AIDC places higher demands on energy consumption, electricity prices, and heat dissipation
Existing IDC centers were mainly built before the era of large models, and may struggle to meet the demands of intelligent algorithms. The current incremental demand for IDC comes mainly from the growth in AI large model training and inference requirements. Traditional IDC (Internet Data Centers) mainly provide data services for internal and external enterprise users, while AIDC (Intelligent Computing Centers) provide computing power, storage, and related services for AI training and inference. To meet the increasing demand for computing power with large models, computing clusters are evolving towards the level of thousands of cards, leading to increasing demands on energy consumption, electricity, and heat dissipation in AIDC.

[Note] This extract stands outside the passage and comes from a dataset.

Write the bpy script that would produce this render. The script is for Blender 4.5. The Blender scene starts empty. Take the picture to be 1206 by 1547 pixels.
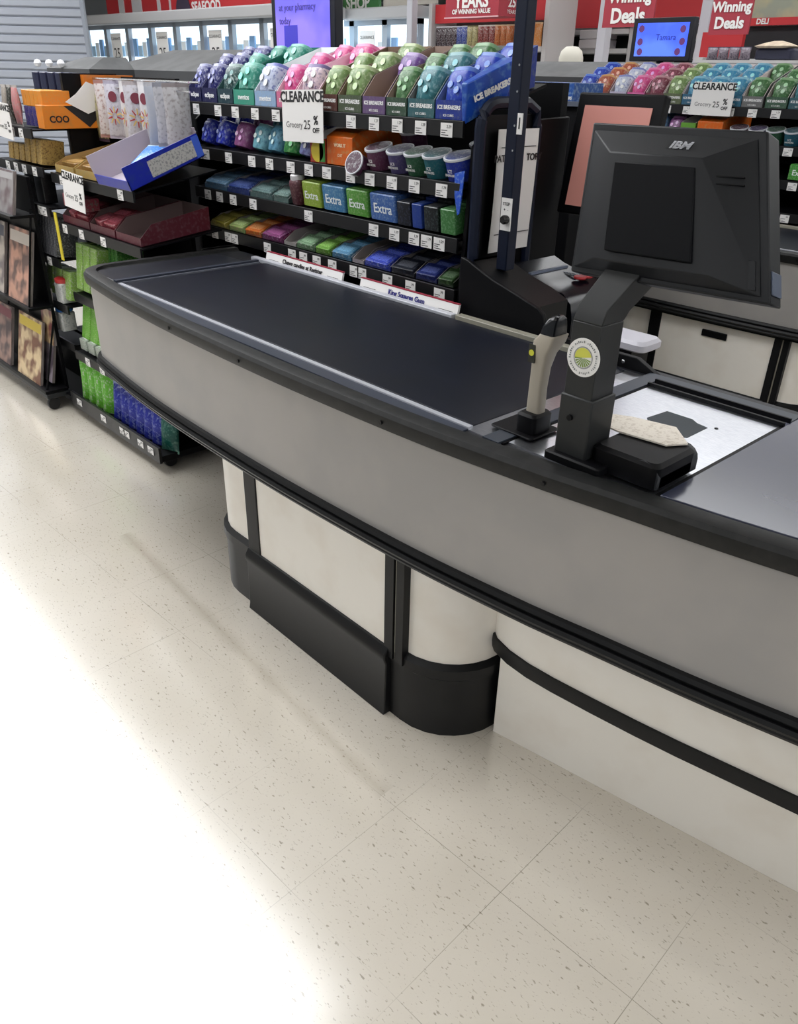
import bpy, bmesh, math, random
from mathutils import Vector, Matrix
random.seed(7)
PI = math.pi
# ------------------------------------------------------------------ camera, world, exposure
A = 0.0524                      # tile grid is turned 3 degrees against the checkout lane
CF, PITCH, ROLL, YAW = 1201.6, 0.50305, 0.022725, 2.33859 + A
scene = bpy.context.scene
col = bpy.context.collection
cam = bpy.data.cameras.new('camera'); co = bpy.data.objects.new('camera', cam); col.objects.link(co)
cam.sensor_fit = 'HORIZONTAL'; cam.sensor_width = 36; cam.lens = CF * 36 / 1206
cam.clip_start = 0.02; cam.clip_end = 200
fw = Vector((math.cos(YAW) * math.cos(PITCH), math.sin(YAW) * math.cos(PITCH), -math.sin(PITCH)))
rt = fw.cross(Vector((0, 0, 1))).normalized(); up = rt.cross(fw)
r2 = rt * math.cos(ROLL) + up * math.sin(ROLL); u2 = up * math.cos(ROLL) - rt * math.sin(ROLL)
CAM = Vector((0.637, -1.194, 1.473))
co.matrix_world = Matrix(((r2.x, u2.x, -fw.x, CAM.x), (r2.y, u2.y, -fw.y, CAM.y), (r2.z, u2.z, -fw.z, CAM.z), (0, 0, 0, 1)))
scene.camera = co
scene.view_settings.view_transform = 'Standard'; scene.view_settings.look = 'None'
scene.view_settings.gamma = 1; scene.view_settings.use_curve_mapping = False
scene.view_settings.exposure = 0.27
world = bpy.data.worlds.new('store_daylight'); scene.world = world; world.use_nodes = True
world.node_tree.nodes['Background'].inputs[0].default_value = (0.90, 0.95, 1.0, 1)
world.node_tree.nodes['Background'].inputs[1].default_value = 0.22

# ------------------------------------------------------------------ materials
MC = {}
def srgb(c):
    return tuple(((v / 255) / 12.92 if v / 255 <= .04045 else ((v / 255 + .055) / 1.055) ** 2.4) for v in c) + (1,)
def mat(name, c, rough=.5, metal=0, c2=None, scale=20, emit=0, spec=.5, bump=0, detail=3, thr=None, coat=0, stretch=None):
    if name in MC: return MC[name]
    m = bpy.data.materials.new(name); m.use_nodes = True; nt = m.node_tree; b = nt.nodes['Principled BSDF']
    b.inputs['Base Color'].default_value = srgb(c); b.inputs['Roughness'].default_value = rough
    b.inputs['Metallic'].default_value = metal; b.inputs['Specular IOR Level'].default_value = spec
    b.inputs['Coat Weight'].default_value = coat
    if c2 or bump:
        tc = nt.nodes.new('ShaderNodeTexCoord'); nz = nt.nodes.new('ShaderNodeTexNoise')
        nz.inputs['Scale'].default_value = scale; nz.inputs['Detail'].default_value = detail
        src = tc.outputs['Object']
        if stretch:
            mp = nt.nodes.new('ShaderNodeMapping'); mp.inputs['Scale'].default_value = stretch
            nt.links.new(src, mp.inputs['Vector']); src = mp.outputs['Vector']
        nt.links.new(src, nz.inputs['Vector'])
        if c2:
            r = nt.nodes.new('ShaderNodeValToRGB'); lo, hi = thr or (.4, .6)
            r.color_ramp.elements[0].position = lo; r.color_ramp.elements[1].position = hi
            r.color_ramp.elements[0].color = srgb(c); r.color_ramp.elements[1].color = srgb(c2)
            nt.links.new(nz.outputs['Fac'], r.inputs['Fac']); nt.links.new(r.outputs['Color'], b.inputs['Base Color'])
            if emit: nt.links.new(r.outputs['Color'], b.inputs['Emission Color'])
        if bump:
            bp = nt.nodes.new('ShaderNodeBump'); bp.inputs['Strength'].default_value = bump; bp.inputs['Distance'].default_value = .002
            nt.links.new(nz.outputs['Fac'], bp.inputs['Height']); nt.links.new(bp.outputs['Normal'], b.inputs['Normal'])
    if emit:
        if not c2: b.inputs['Emission Color'].default_value = srgb(c)
        b.inputs['Emission Strength'].default_value = emit
    MC[name] = m; return m
def pr(c, c2=None, sc=55, rough=.35):        # printed packaging film or carton
    c2 = c2 or tuple(min(255, int(v * .7 + 60)) for v in c)
    g = sum(c) / 3; c = tuple(max(0, int((v * 1.04 - g * .04) * .9)) for v in c); g = sum(c2) / 3; c2 = tuple(int((v * .7 + g * .1 + c[i] * .2) * .86) for i, v in enumerate(c2))
    return mat('print_%02x%02x%02x_%02x%02x%02x' % (*c, *c2), c, rough, c2=c2, scale=sc * 2.4, thr=(.5, .68), detail=3)

def floor_material():
    m = bpy.data.materials.new('vinyl_tile_floor'); m.use_nodes = True; nt = m.node_tree; N = nt.nodes; L = nt.links
    b = N['Principled BSDF']
    tc = N.new('ShaderNodeTexCoord'); mp = N.new('ShaderNodeMapping'); mp.vector_type = 'POINT'
    mp.inputs['Rotation'].default_value = (0, 0, -A); L.new(tc.outputs['Object'], mp.inputs['Vector'])
    sep = N.new('ShaderNodeSeparateXYZ'); L.new(mp.outputs['Vector'], sep.inputs[0])
    def M(op, a, bb=None, c=None):
        n = N.new('ShaderNodeMath'); n.operation = op
        for i, v in enumerate((a, bb, c)):
            if v is None: continue
            if isinstance(v, (int, float)): n.inputs[i].default_value = v
            else: L.new(v, n.inputs[i])
        return n.outputs[0]
    T = .3048
    def seam(v):
        f = M('FRACT', M('DIVIDE', v, T)); d = M('MINIMUM', f, M('SUBTRACT', 1.0, f)); return d
    d = M('MINIMUM', seam(sep.outputs[0]), seam(sep.outputs[1]))
    line = M('SUBTRACT', 1.0, M('SMOOTHSTEP', .0015, .0045, d) if False else M('MINIMUM', M('DIVIDE', d, .0035), 1.0))
    # seams fade in and out
    nv = N.new('ShaderNodeTexNoise'); nv.inputs['Scale'].default_value = 1.7; L.new(mp.outputs[0], nv.inputs['Vector'])
    line = M('MULTIPLY', line, M('MINIMUM', M('MAXIMUM', M('MULTIPLY', M('SUBTRACT', nv.outputs['Fac'], .44), 5.0), .10), .8))
    # speckles: stretched flecks
    def flecks(rot, scale, thr, amp):
        m2 = N.new('ShaderNodeMapping'); m2.inputs['Rotation'].default_value = (0, 0, rot); m2.inputs['Scale'].default_value = (1, 2.4, 1)
        L.new(mp.outputs[0], m2.inputs['Vector'])
        n1 = N.new('ShaderNodeTexNoise'); n1.inputs['Scale'].default_value = scale; n1.inputs['Detail'].default_value = 2.5
        L.new(m2.outputs[0], n1.inputs['Vector'])
        return M('MULTIPLY', M('MINIMUM', M('MAXIMUM', M('MULTIPLY', M('SUBTRACT', n1.outputs['Fac'], thr), 14.0), 0.0), 1.0), amp)
    f1 = flecks(.5, 60, .635, 1.0); f2 = flecks(-.6, 92, .645, .8)
    fl = M('MAXIMUM', f1, f2)
    n3 = N.new('ShaderNodeTexNoise'); n3.inputs['Scale'].default_value = 3.2; n3.inputs['Detail'].default_value = 4; L.new(mp.outputs[0], n3.inputs['Vector'])
    base = N.new('ShaderNodeMix'); base.data_type = 'RGBA'
    base.inputs[6].default_value = srgb((200, 192, 177)); base.inputs[7].default_value = srgb((214, 207, 195)); L.new(n3.outputs['Fac'], base.inputs[0])
    mx = N.new('ShaderNodeMix'); mx.data_type = 'RGBA'; L.new(M('MULTIPLY', fl, .7), mx.inputs[0]); L.new(base.outputs[2], mx.inputs[6]); mx.inputs[7].default_value = srgb((128, 118, 100))
    # worn cart track, a stain with its own shape
    dist = M('ABSOLUTE', M('ADD', M('ADD', sep.outputs[1], .335), M('MULTIPLY', sep.outputs[0], .107)))
    n4 = N.new('ShaderNodeTexNoise'); n4.inputs['Scale'].default_value = 9; L.new(mp.outputs[0], n4.inputs['Vector'])
    tr = M('MULTIPLY', M('MAXIMUM', M('SUBTRACT', 1.0, M('DIVIDE', dist, M('ADD', .006, M('MULTIPLY', n4.outputs['Fac'], .05)))), 0.0), .3)
    tr = M('MULTIPLY', tr, M('MULTIPLY', M('GREATER_THAN', sep.outputs[0], -1.85), M('LESS_THAN', sep.outputs[0], -.35)))
    mt = N.new('ShaderNodeMix'); mt.data_type = 'RGBA'; L.new(tr, mt.inputs[0]); L.new(mx.outputs[2], mt.inputs[6]); mt.inputs[7].default_value = srgb((135, 120, 98))
    my = N.new('ShaderNodeMix'); my.data_type = 'RGBA'; L.new(line, my.inputs[0]); L.new(mt.outputs[2], my.inputs[6]); my.inputs[7].default_value = srgb((90, 80, 66))
    L.new(my.outputs[2], b.inputs['Base Color'])
    n5 = N.new('ShaderNodeTexNoise'); n5.inputs['Scale'].default_value = 1.3; n5.inputs['Detail'].default_value = 3; L.new(mp.outputs[0], n5.inputs['Vector'])
    L.new(M('ADD', M('MULTIPLY', n5.outputs['Fac'], .12), .14), b.inputs['Roughness'])
    b.inputs['Specular IOR Level'].default_value = 1.0
    b.inputs['Coat Weight'].default_value = 1.0; b.inputs['Coat Roughness'].default_value = .16; b.inputs['Coat IOR'].default_value = 1.7
    return m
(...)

AIDC primarily utilizes GPU and other chips, with a single cabinet power reaching tens of kilowatts, requiring a large amount of electricity to support its high-performance computing and data processing tasks. Therefore, AIDC needs to acquire energy consumption metrics and access relatively inexpensive electricity. In this context, green energy and energy storage become better choices. In terms of heat dissipation, driven by the trend of high heat density in computing devices and data centers, as well as the high-efficiency heat dissipation requirements, AIDC needs to be equipped with efficient cooling systems, such as liquid cooling systems.
Related targets
IDC: Beijing Sinnet Technology (300383.SZ), Range Intelligent Computing Technology Group (300442.SZ), Shanghai AtHub (603881.SH), INESA Intelligent Tech Inc. (600602.SH), Kehua Data Co., Ltd. (002335.SZ), Guangdong Aofei Data Technology (300738.SZ), RunJian Co., Ltd. (002929.SZ).
Liquid cooling: Guangzhou Goaland Energy Conservation Tech (300499.SZ), Shenzhen Envicool Technology (002837.SZ), Guangdong Shenling Environmental Systems (301018.SZ).
Switches: ZTE Corporation (000063.SZ), Unisplendour Corporation (000938.SZ), Ruijie Networks (301165.SZ), Shengke Communications (688702.SH), Shenzhen Phoenix Telecom Technology (301191.SZ).
Risk warning
Unexpected GPU supply, lower-than-expected computing power demand, delays in building computing centers, and market competition risks.